OBJECTIVE: Starting at the first line of the data below, retype every line up to and including the one containing "M_sand=sand(); M_thr=threshold_mat(); M_grav=gravel_mat()".

———

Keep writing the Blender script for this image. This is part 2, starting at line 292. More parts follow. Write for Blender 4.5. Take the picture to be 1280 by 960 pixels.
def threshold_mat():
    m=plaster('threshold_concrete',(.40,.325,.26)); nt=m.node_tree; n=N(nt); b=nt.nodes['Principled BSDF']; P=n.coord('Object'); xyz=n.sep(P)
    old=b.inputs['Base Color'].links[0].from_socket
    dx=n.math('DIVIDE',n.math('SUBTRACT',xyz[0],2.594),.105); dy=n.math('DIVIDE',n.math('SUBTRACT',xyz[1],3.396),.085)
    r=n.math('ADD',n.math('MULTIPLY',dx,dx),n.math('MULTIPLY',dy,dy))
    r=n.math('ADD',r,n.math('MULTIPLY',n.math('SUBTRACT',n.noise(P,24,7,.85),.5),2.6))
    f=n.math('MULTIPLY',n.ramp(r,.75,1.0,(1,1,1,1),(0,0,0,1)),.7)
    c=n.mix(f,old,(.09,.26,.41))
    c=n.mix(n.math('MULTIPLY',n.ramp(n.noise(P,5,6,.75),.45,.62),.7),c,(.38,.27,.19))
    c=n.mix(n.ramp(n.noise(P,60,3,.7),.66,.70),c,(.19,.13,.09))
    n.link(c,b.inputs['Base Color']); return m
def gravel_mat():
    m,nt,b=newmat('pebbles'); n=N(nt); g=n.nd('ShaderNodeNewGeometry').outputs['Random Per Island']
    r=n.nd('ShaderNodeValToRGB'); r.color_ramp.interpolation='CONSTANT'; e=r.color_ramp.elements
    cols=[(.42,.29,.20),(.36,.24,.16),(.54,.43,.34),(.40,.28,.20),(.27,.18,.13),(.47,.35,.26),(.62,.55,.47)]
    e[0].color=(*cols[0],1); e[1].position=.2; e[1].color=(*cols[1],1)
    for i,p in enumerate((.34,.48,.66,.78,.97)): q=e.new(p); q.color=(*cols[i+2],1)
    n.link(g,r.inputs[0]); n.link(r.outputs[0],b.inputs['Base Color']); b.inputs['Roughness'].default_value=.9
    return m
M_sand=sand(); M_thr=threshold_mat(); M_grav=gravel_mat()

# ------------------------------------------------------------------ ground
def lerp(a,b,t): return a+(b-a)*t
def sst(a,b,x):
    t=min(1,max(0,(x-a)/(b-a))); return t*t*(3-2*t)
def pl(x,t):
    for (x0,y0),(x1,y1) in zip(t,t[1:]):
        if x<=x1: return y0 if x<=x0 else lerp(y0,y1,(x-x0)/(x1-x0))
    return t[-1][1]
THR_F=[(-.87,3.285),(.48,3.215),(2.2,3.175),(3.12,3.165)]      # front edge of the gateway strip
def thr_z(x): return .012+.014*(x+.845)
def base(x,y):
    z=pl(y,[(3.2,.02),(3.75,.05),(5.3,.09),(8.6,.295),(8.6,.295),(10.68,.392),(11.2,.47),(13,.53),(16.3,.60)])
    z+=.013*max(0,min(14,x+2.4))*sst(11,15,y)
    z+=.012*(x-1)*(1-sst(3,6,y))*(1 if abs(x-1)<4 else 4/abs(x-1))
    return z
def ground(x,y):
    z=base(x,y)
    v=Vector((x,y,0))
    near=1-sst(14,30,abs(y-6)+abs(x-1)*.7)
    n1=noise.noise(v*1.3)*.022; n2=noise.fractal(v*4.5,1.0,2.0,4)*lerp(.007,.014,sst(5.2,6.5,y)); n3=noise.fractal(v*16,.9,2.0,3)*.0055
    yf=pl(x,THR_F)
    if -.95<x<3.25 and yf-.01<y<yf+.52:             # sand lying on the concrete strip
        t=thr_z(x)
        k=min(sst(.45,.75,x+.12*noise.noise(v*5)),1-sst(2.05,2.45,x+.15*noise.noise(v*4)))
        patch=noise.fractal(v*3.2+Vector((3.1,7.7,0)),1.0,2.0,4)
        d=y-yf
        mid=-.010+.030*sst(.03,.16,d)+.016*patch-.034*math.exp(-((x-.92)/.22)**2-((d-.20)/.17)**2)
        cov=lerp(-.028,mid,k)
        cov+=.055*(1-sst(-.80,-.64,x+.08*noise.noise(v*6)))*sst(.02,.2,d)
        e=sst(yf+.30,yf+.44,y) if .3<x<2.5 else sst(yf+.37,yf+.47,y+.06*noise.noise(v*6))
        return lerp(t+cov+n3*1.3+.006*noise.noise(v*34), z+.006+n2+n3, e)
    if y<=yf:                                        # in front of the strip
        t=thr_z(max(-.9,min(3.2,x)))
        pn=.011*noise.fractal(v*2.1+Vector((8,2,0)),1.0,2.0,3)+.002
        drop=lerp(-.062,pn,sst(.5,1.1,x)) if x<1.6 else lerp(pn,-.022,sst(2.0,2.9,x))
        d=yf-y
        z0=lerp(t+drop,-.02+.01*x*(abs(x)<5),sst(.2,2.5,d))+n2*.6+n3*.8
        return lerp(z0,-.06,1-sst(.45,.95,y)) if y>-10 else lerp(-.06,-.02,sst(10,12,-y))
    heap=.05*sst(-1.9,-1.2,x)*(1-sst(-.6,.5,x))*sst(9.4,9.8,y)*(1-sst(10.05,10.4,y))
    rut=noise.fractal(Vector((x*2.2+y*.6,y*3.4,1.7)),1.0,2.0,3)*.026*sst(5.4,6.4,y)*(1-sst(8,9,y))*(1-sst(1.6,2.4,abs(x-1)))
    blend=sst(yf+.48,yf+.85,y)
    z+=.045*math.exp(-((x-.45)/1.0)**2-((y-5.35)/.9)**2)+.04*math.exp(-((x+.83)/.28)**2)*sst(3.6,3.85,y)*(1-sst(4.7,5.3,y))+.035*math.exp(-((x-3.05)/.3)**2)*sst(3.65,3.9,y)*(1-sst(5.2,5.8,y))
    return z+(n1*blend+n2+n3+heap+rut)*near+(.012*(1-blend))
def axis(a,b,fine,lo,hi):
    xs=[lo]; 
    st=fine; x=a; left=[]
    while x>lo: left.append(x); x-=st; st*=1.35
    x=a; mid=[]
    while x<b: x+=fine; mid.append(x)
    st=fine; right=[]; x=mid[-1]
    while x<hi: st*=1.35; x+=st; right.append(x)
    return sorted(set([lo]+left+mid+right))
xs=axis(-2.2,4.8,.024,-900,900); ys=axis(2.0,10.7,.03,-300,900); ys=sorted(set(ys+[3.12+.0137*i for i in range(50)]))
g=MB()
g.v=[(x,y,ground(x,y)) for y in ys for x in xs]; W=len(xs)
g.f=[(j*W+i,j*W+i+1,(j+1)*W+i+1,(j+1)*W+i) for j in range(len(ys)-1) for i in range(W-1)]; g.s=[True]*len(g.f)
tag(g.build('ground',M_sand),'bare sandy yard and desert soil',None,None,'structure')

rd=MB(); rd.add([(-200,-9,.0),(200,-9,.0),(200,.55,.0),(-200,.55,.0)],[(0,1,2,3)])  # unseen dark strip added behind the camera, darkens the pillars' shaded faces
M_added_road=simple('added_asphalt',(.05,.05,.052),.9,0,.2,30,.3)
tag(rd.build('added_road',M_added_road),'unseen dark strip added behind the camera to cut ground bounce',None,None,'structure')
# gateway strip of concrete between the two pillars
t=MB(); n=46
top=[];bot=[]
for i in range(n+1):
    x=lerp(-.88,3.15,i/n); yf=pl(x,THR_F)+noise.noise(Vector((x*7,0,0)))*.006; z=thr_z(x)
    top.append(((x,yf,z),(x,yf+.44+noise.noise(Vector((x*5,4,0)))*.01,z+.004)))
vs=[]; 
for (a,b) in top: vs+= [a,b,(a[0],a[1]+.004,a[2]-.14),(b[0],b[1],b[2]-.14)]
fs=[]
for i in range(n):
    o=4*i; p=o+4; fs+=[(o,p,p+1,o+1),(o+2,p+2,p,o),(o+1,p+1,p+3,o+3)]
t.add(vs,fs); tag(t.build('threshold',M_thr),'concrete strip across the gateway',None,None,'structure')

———

FULL RESPONSE:
Keep writing the Blender script for this image. This is part 2, starting at line 292. More parts follow. Write for Blender 4.5. Take the picture to be 1280 by 960 pixels.
def threshold_mat():
    m=plaster('threshold_concrete',(.40,.325,.26)); nt=m.node_tree; n=N(nt); b=nt.nodes['Principled BSDF']; P=n.coord('Object'); xyz=n.sep(P)
    old=b.inputs['Base Color'].links[0].from_socket
    dx=n.math('DIVIDE',n.math('SUBTRACT',xyz[0],2.594),.105); dy=n.math('DIVIDE',n.math('SUBTRACT',xyz[1],3.396),.085)
    r=n.math('ADD',n.math('MULTIPLY',dx,dx),n.math('MULTIPLY',dy,dy))
    r=n.math('ADD',r,n.math('MULTIPLY',n.math('SUBTRACT',n.noise(P,24,7,.85),.5),2.6))
    f=n.math('MULTIPLY',n.ramp(r,.75,1.0,(1,1,1,1),(0,0,0,1)),.7)
    c=n.mix(f,old,(.09,.26,.41))
    c=n.mix(n.math('MULTIPLY',n.ramp(n.noise(P,5,6,.75),.45,.62),.7),c,(.38,.27,.19))
    c=n.mix(n.ramp(n.noise(P,60,3,.7),.66,.70),c,(.19,.13,.09))
    n.link(c,b.inputs['Base Color']); return m
def gravel_mat():
    m,nt,b=newmat('pebbles'); n=N(nt); g=n.nd('ShaderNodeNewGeometry').outputs['Random Per Island']
    r=n.nd('ShaderNodeValToRGB'); r.color_ramp.interpolation='CONSTANT'; e=r.color_ramp.elements
    cols=[(.42,.29,.20),(.36,.24,.16),(.54,.43,.34),(.40,.28,.20),(.27,.18,.13),(.47,.35,.26),(.62,.55,.47)]
    e[0].color=(*cols[0],1); e[1].position=.2; e[1].color=(*cols[1],1)
    for i,p in enumerate((.34,.48,.66,.78,.97)): q=e.new(p); q.color=(*cols[i+2],1)
    n.link(g,r.inputs[0]); n.link(r.outputs[0],b.inputs['Base Color']); b.inputs['Roughness'].default_value=.9
    return m
M_sand=sand(); M_thr=threshold_mat(); M_grav=gravel_mat()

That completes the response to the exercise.